If you build up the back side too much with weld or epoxy, then the plate will be pushed back. Is there a simple was to weld / braze / solder the frames? I've seen vendors at swap meets demonstrate the "magic" rod for brazing about anything. It looked like aluminum rod. Any ideas? thanks
When I choped my brothers 56 Chrysler I played around with pot metal a bit with success while chopping the vent window frame. I think I did use the rod from the swap meets as filler metal...or was it other pieces of pot metal... Can't rember. Anyways, I used some U shaped channel as a mold and melted the two pieces together with a propane torch, then filed the piece down to the shape I needed. Maybe try doing what I did and use a Dremel tool to grind out the excess material on the back side and file the front side. Be carefull...the pot metal does not give much warning before it turns into a puddle. Practice on some scrap piece until you are comfortable.
The problem you have with those "aluminum welding rods" is they are not really welding, they are soldering. There is no base metal melting and fusion is strictly surface bond. Think of a braze on steel, same idea just with different lower temp melting filler material.
Google "Muggy Weld" and see if that might work for you. I use that to repair a grille part once. Worked real well for a low stress area. Scott...

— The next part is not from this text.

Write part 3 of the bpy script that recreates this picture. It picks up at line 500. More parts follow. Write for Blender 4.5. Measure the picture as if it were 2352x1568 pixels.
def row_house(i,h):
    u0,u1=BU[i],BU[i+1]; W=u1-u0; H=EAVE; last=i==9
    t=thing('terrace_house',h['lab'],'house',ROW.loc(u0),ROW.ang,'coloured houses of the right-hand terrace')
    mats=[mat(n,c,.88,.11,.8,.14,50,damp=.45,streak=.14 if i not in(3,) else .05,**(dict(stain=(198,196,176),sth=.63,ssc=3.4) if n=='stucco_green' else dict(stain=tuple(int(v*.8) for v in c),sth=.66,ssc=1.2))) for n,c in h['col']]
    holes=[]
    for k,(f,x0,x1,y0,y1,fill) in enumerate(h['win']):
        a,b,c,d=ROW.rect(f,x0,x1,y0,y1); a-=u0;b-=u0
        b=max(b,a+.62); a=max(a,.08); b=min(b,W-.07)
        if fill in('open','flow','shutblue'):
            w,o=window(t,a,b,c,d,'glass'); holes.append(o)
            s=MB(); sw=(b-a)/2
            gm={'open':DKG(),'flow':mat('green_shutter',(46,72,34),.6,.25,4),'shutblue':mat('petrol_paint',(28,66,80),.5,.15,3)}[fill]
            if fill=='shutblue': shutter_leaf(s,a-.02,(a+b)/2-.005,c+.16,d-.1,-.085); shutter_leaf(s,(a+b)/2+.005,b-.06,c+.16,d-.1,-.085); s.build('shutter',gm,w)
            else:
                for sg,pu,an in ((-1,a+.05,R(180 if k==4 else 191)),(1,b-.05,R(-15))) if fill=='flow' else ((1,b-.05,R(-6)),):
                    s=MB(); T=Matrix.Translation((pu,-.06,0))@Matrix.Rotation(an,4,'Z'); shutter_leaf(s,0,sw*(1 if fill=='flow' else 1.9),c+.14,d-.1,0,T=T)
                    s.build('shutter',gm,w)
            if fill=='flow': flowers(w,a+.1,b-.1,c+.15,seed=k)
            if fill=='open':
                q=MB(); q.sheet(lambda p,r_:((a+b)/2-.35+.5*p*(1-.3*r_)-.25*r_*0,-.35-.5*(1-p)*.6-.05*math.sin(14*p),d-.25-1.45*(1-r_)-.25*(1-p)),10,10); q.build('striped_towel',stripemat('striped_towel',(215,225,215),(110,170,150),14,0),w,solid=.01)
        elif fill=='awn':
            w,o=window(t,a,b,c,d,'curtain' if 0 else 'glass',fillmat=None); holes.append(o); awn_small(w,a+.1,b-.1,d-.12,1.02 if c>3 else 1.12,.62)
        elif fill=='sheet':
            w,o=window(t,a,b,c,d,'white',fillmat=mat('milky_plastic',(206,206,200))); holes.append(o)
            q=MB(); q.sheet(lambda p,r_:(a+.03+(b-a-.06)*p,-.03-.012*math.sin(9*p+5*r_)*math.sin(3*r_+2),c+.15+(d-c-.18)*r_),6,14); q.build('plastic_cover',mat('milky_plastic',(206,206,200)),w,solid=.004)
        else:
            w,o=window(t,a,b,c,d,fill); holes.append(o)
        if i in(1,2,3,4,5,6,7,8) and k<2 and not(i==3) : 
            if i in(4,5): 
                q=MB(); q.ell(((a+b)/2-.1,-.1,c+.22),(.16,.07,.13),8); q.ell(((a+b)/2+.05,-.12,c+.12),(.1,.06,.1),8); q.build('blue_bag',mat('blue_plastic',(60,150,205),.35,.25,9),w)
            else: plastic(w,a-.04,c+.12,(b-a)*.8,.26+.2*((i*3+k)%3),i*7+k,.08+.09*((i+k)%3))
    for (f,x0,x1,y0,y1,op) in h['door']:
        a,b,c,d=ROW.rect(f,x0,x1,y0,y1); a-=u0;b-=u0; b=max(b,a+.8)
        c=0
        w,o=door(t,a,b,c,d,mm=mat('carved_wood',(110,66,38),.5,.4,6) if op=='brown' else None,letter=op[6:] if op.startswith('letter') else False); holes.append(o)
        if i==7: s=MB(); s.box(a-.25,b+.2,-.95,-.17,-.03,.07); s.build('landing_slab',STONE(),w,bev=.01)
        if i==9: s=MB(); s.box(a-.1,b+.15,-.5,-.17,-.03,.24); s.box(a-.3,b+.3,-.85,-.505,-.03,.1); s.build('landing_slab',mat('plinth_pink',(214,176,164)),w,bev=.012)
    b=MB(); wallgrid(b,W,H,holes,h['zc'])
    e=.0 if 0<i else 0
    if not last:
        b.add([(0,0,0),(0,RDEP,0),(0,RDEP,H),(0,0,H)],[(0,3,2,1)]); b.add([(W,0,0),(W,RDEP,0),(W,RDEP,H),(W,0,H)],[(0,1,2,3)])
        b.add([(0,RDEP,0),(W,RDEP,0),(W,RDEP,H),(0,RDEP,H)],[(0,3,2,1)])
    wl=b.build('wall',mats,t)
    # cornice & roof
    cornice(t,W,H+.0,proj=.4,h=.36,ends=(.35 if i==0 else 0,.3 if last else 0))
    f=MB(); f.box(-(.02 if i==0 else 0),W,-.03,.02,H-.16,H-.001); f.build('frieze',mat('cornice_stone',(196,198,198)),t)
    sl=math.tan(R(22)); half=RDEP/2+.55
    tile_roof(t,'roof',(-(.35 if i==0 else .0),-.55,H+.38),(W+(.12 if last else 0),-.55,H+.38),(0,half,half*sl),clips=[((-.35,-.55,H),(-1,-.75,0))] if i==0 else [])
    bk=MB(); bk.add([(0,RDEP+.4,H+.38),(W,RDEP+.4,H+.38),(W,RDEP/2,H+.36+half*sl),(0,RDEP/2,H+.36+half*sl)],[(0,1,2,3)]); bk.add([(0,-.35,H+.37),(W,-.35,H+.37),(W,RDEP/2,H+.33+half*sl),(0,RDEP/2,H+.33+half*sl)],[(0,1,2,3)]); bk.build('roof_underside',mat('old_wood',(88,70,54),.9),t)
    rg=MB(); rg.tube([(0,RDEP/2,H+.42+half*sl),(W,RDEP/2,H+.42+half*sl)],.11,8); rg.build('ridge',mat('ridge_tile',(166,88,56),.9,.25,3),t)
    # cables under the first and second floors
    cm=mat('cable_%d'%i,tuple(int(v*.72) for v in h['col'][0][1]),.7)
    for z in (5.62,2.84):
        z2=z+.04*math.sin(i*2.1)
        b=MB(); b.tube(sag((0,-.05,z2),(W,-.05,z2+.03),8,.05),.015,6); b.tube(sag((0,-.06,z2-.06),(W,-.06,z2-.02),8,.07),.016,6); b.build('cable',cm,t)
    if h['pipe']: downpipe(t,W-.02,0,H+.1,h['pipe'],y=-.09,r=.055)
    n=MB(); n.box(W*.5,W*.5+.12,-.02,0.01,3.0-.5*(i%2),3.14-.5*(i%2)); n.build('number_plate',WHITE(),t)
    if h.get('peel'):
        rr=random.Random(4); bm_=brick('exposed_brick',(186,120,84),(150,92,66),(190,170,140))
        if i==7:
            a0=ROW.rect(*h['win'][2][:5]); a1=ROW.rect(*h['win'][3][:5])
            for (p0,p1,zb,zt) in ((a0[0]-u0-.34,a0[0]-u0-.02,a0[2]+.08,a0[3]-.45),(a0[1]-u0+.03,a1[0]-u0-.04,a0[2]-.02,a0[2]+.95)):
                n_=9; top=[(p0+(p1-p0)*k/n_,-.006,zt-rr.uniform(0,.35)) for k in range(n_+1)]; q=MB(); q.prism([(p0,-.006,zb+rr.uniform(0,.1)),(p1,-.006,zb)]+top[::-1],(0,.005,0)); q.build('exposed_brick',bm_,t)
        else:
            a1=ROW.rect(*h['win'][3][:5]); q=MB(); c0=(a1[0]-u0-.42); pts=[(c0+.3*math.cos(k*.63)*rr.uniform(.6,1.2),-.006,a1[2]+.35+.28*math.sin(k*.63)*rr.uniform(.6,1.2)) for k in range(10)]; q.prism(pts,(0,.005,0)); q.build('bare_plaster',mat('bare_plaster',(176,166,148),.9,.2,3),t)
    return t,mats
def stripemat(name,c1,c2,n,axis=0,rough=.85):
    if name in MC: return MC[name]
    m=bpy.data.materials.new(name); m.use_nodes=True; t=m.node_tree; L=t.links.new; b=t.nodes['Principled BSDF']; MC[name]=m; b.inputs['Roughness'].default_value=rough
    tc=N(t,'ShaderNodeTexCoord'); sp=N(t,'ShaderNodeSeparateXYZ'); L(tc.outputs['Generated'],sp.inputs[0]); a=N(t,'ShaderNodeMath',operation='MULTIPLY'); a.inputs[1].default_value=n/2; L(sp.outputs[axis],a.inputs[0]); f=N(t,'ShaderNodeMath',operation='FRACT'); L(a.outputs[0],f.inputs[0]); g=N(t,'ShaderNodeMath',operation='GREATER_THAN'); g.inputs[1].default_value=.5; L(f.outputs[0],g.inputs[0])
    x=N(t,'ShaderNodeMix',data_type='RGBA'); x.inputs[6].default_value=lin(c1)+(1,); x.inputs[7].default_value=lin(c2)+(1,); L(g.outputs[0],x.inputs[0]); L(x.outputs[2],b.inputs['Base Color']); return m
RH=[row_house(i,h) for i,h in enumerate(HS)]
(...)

If it's thick enough,....(probably not), seperate the two broken ends by torqueing the frame, drill a couple small holes the size of two steel dowels, (wire or finish brads), pin the pieces together with the metal dowels & epoxy. Can you silver solder a "fish-plate" on the back if it's too thin?
As you originally suggested, try the aluminum brazing rod, Al, Cu, Zn alloy (fluxless). MP is 720*F, however this is pretty close to the MP for some pot metals. You do not want to melt the base metal. I don't think that you need a lot of structural strength, but the rod spec is 34K#/sq in. I've used the ABR 701 for Al. A downside is that it turns dark w/ oxidation.
Ive heard alumna weld works.I have never had any luck with repairing aluminum with it ,I heard the trick for potmetal is a small torch
I'm working on patching up a thermostat housing on an international harvester with a hairline crack in it. The guy I spoke to at the welding supply shop sold me some cadmium free rods that seem to work but I am still looking for a better solution.
Hello Guys. Thought I'd chime in on this century old problem.. Well. Even as old as this comment is, People are still trying to repair #potmetal either by gluing it with epoxy, JB weld (which still is epoxy) super glue and the like. Or soldering it will Muggyweld or some other soft solder. Gluing flat out does not work, and soldering works, but it you plan on rechroming, your selected plater will not chrome over muggyweld or the like. Pot metal is hard enough to chrome due to its inherent corrosion issues. Adding another soft material on top of that, you're looking at a desaster waiting to happen. Good news is, #potmetal can easily be welded. However it takes a very unique skillset to understand why it acts the way it does when it's brought up to its melting point to attempt to weld two pieces back together. This skillset, is something that has taken me quite some time to devolop. That said, Can Pot Metal be welded? You bet it can! There's only a handful of people in the world that can do it and make it look good and I happen to be one of them. Unfortunately, welding pot metal is one of those things that is so damned difficult for the average welder, they go into it thinking they're going to make it wet-up like aluminum and before they know it, it's already distroyed. Pot metal welding is so far from any other form of welding for this reason is why no one has bothered to figure out how to do it. Yeah, there are people who can gas weld it, problem is, it ususally is a complete mess when they're done. This is due to the inability to burn off the corrosion before the raw base metal starts to melt. See. Pot metal corrodes so damned fast and it takes as much heat to burn it away as it does to melt the base metal. That said, you end up melting the corrosion deeper into the base metal creating bubbled up mess that is full of porosity living very little strangth in the repair. However, there is hope. See my website for some of the potmetal repair's I've done. I wish I could teach ya'll how to weld pot metal, but due to it's nature, it would be an imposible task.
there is a welder here in town that can weld pot metal. [if you come in with the right attitude] he has done several pieces for me and they have held up
We can probably weld it with our laser welder. We can actually weld dissimilar metals with it!! You might be able to find a local laser welder, a lot of jewelers use them. The laser welder does not heat the parent metal other than the actual weld so no worry of it melting.